I honestly don't believe that Free Speech itself is the issue here. It is not the root of the problem at hand. Again, blaming Free Speech for permitting religiously motivated hateful speech is like blaming cars for people speeding in them.

That the Quran burning was a triumph of ignorance and bigotry, there is no doubt. Fair-minded people are rightly alarmed at the poisonous overtone of religious contestation that arose after the Sept 11 attacks spawned a misleading view of Islam. What is being done to roll back the prejudice? The pastor's act and that of a Danish newspaper cartoonist who drew offensive caricatures of the Prophet are signs of an anti-Islam baiting campaign gathering force. It could get more widespread, in Europe as well as in America. It will spark retaliatory mob violence which in turn will harden attitudes against Islam. What then?

 Again, it seems unusual to me that the author of this article passes over the autonomy of the people involved in the "retaliatory mob violence". 

So it's not okay to speak ill of others' religion but it's okay to kill people, destroy property because you were pissed over someone speaking ill of your religion. 

What's the bigger issue here? Somebody needs to get their priorities straight and I don't think it's me...

The American public, politicians and the media have acted sensibly in condemning the pastor for his stunt. The Quran-burning ritual which took place on March 20 had been deliberately blacked out by media. It became public knowledge only after the pastor posted a video of it on his website. But America may have to go beyond a climate of censure as a check against intemperance, to consider criminalising incitement in an expansion of hate-crimes legislation. Arguing free speech as a First Amendment bedrock protection may become less convincing over time when religious extremists begin to cause schisms and serious disruptions in society. The European Union has just as robust protections. Yet Germany and many other European nations still outlaw denials of the Holocaust and the Jewish extermination. What could be more injurious to social order in a post-Sept 11 world than the 'flaming' of Islam as sport?

The article seeks to pin blame on Free Speech for permitting insults that causes Muslim robots to go insane and kill people. No?

"Bullshit"  is an appropriate response I think.

The problem as I see it is two pronged (and Free Speech ain't either one of them) - it is education in general and religion itself.

It is a failure of education of the public in general. Fundamentalist Christians are thought to be poor in their general knowledge of religions around the world (their religion included). It doesn't help that the religious, conservative segments of the population perpetuate the "Islamist" stereotype of Muslims in general in their communities and some media sources.

One might argue that the failure of education is due to certain religious attitudes which brings us to the other prong.

Throughout history, religions has demonstrated their ability to cause and catalyse conflicts. This is no exception.

Create insular societies based on unevidenced claims to ultimate truths and a connection to the divine creator of the universe. Follow that up by creating an Us versus Them scenario where "us" is good and godly and "them" is evil and of the devil.

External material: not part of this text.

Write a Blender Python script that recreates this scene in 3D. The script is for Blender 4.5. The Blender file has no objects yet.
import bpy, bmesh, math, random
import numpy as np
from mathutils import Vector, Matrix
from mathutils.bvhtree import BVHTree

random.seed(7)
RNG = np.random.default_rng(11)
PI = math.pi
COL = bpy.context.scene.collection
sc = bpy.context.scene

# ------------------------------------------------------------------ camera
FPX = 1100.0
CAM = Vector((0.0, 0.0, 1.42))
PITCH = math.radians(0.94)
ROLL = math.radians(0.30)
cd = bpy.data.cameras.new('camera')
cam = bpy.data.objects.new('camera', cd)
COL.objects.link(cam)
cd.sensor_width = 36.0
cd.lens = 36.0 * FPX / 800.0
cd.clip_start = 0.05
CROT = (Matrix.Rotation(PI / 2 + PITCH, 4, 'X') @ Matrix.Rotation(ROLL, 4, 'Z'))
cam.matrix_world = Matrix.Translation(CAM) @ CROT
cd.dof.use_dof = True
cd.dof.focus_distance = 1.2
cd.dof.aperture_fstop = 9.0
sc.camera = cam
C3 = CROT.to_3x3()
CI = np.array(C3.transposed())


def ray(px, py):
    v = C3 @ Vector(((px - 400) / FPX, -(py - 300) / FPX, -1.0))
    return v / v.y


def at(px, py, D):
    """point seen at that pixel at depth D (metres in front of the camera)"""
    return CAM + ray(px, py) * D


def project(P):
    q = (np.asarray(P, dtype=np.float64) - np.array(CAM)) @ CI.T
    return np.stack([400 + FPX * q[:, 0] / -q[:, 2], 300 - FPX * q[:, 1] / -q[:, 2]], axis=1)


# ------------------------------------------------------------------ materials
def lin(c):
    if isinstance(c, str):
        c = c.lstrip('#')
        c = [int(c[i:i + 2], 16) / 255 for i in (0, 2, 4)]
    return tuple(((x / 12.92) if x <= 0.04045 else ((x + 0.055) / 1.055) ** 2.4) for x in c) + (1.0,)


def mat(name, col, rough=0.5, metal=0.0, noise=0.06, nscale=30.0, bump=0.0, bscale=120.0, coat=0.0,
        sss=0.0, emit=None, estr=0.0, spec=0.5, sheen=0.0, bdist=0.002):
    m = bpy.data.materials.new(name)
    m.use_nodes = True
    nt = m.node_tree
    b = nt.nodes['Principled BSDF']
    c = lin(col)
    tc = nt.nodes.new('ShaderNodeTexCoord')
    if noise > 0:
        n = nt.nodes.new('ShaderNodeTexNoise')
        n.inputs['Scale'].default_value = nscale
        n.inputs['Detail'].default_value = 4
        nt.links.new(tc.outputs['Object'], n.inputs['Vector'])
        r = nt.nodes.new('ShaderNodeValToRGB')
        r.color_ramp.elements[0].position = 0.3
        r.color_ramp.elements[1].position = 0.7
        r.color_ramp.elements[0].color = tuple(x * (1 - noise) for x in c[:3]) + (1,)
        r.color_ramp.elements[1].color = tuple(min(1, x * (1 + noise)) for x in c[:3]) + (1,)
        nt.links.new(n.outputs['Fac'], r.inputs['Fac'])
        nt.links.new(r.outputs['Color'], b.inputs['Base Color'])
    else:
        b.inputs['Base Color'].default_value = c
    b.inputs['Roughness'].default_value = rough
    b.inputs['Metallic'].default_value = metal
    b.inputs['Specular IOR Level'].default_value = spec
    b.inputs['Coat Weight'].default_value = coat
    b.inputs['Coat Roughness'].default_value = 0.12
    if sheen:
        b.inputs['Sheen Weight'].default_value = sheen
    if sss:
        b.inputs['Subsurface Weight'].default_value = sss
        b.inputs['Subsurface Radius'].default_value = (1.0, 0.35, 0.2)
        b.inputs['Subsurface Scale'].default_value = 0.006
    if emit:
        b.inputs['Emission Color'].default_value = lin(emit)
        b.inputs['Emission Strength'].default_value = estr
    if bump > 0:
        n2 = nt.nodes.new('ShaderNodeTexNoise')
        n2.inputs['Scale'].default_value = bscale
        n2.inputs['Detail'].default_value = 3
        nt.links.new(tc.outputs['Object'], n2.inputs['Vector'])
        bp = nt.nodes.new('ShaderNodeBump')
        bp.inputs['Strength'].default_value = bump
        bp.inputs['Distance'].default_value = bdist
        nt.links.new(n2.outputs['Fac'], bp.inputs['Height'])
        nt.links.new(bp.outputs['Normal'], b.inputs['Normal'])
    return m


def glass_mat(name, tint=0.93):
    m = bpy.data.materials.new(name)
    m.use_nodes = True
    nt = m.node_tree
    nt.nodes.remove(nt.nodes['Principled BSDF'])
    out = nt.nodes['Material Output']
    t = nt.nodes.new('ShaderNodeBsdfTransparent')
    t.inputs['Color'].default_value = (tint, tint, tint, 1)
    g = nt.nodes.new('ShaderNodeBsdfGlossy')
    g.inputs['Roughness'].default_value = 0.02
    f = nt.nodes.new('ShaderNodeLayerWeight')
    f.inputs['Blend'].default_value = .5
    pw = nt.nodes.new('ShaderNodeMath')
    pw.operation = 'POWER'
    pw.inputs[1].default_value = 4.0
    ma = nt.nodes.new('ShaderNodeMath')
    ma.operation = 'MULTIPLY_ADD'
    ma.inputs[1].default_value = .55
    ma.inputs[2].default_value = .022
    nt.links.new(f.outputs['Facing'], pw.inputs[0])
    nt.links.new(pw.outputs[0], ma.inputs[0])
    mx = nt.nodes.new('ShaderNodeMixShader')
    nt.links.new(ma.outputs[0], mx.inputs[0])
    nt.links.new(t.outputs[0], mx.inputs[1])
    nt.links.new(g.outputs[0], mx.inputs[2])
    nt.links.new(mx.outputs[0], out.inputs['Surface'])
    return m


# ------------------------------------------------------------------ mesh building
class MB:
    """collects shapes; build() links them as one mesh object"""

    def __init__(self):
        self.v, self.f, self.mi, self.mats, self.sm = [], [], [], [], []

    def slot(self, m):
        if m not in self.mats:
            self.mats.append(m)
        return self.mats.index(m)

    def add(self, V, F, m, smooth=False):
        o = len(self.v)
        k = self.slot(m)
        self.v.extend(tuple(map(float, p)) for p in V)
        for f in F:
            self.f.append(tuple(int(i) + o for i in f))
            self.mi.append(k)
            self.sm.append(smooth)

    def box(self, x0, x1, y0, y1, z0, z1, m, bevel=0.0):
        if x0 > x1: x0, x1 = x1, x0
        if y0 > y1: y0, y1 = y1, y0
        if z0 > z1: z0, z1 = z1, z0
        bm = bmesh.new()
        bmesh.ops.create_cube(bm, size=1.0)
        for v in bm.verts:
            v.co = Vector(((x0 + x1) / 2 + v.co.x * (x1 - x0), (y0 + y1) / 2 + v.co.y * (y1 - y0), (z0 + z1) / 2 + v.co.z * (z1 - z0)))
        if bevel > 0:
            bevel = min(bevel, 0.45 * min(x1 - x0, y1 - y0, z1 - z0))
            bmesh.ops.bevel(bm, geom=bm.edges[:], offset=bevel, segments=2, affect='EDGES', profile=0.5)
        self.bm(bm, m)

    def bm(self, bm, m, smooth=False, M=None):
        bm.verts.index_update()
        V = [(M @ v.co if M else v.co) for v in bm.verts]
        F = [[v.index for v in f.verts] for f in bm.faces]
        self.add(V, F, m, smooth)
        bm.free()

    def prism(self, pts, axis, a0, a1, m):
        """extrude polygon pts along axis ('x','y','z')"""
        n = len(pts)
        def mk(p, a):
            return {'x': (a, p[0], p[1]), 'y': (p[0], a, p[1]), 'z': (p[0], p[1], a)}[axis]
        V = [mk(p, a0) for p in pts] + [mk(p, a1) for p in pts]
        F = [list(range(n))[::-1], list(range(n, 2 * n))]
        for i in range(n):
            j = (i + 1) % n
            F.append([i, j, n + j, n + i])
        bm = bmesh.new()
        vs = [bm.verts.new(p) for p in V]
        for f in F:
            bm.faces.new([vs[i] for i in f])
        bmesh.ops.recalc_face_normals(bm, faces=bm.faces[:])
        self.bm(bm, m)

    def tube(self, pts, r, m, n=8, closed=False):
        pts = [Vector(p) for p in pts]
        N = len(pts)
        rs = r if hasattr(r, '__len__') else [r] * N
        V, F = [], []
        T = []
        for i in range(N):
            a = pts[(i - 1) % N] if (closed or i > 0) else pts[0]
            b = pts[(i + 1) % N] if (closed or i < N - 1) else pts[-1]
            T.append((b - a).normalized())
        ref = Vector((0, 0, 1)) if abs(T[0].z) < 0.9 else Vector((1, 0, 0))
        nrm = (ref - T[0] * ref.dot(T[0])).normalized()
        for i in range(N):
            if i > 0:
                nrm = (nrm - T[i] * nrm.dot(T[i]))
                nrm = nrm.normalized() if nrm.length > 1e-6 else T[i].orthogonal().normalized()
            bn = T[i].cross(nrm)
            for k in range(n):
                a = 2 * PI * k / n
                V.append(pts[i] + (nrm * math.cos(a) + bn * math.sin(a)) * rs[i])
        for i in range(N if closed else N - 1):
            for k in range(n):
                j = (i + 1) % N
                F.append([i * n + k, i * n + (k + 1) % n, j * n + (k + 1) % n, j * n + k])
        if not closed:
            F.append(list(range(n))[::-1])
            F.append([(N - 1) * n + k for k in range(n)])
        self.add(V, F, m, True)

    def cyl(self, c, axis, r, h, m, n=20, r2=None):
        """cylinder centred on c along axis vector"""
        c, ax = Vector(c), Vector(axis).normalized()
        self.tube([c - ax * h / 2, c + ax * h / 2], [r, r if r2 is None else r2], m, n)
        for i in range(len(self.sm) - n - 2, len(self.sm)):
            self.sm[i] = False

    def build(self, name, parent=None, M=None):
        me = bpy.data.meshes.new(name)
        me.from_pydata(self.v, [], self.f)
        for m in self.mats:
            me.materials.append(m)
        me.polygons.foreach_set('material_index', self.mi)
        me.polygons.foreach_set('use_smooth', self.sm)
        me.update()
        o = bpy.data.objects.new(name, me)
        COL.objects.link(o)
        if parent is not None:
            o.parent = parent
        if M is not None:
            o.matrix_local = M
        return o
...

Wait for one party to do something perceived as inflammatory by the opposing side and watch the shit hit the fans.

Yes, the pastor did something distasteful - he burnt a Quran. And yes, just distasteful. It's not the most pleasant or eloquent way of making a point but still, it is a valid point and can/should be discussed.

But we don't fucking kill people for it. You can be all pissy and disagree with that pastor but if you go ape-shit and kill somebody over it, you are wrong. Period.

The author seems to skip over this aspect as he attempts to blame Free Speech for the problem as if it was acceptable to murder because someone insulted your religious beliefs. To this, my first  response was "WTF?"

Such obscene irrationality on the part of the religious should be condemned whenever and wherever it happens. Instead, here it's seems to be regarded as somehow acceptable because it's religious.

If you don't like people criticizing your religion, perhaps it's your religion that needs fixing - you don't "fix" the people.